In Photoshop RAW, when I hold down the key and slide the Exposure control from the left, do I slide it until one of the channels appears? If any further, how much?

Hi adykes:

There has been a mountain of very good photographs made with out an absolute black or absolute white. The so called requirement for that is a photo myth.
Anyway adjusting sliders the until one of the clipping indicators show up is one way to get absolute back or white and if that makes your pictures better is up to you.
They are NO rules that are not made to be ignored, learn to trust your own judgment of what makes a good photograph.

John Passaneau
F
Fred
Jul 16, 2008
From film and paper photography, I understand the need to get some absolute black and absolute white in a good picture.

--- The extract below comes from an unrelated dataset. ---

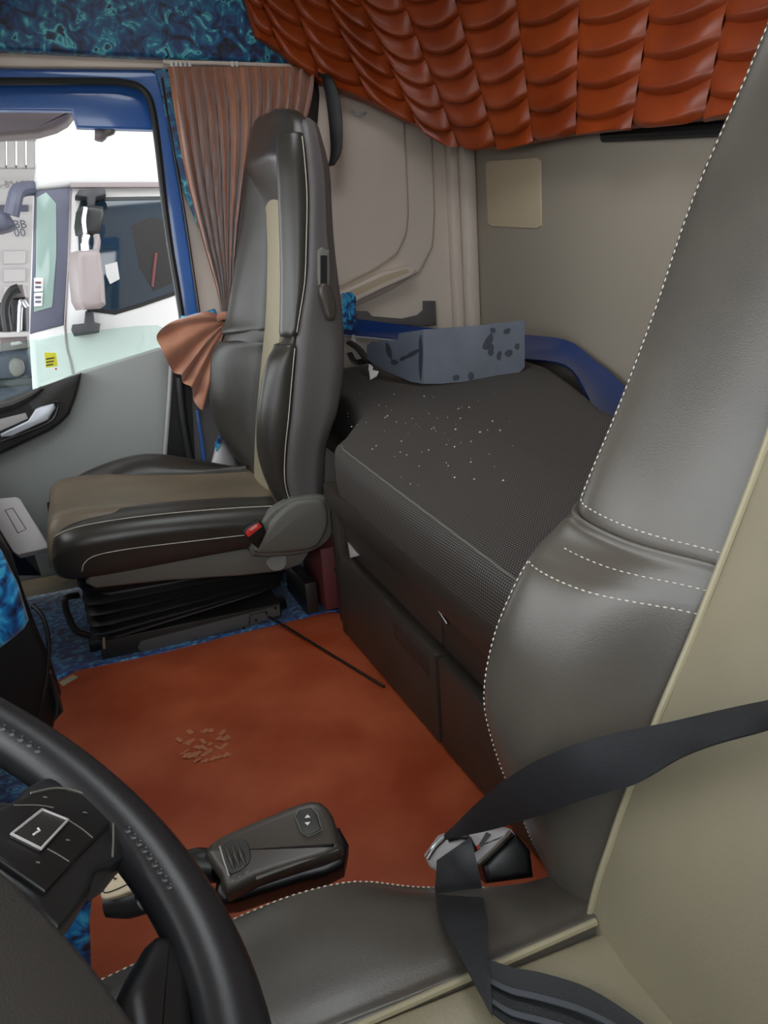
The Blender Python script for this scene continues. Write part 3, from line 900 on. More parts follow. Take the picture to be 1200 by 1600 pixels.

In Photoshop RAW, when I hold down the key and slide the Exposure control from the left, do I slide it until one of the channels appears? If any further, how much?


Al Dykes
News is something someone wants to suppress, everything else is advertising.
– Lord Northcliffe, publisher of the Daily Mail

It all depends on the photo.
It would be silly to make something pure black when there is no black in the photo.
When it has to be black, slide till you start to see the clipping in the channels and then slide till the clipcolor is really black. If then the photo looks too dark, slide back.
Same with white.
Evaluate and trust your eyes/feeling. There are no rules.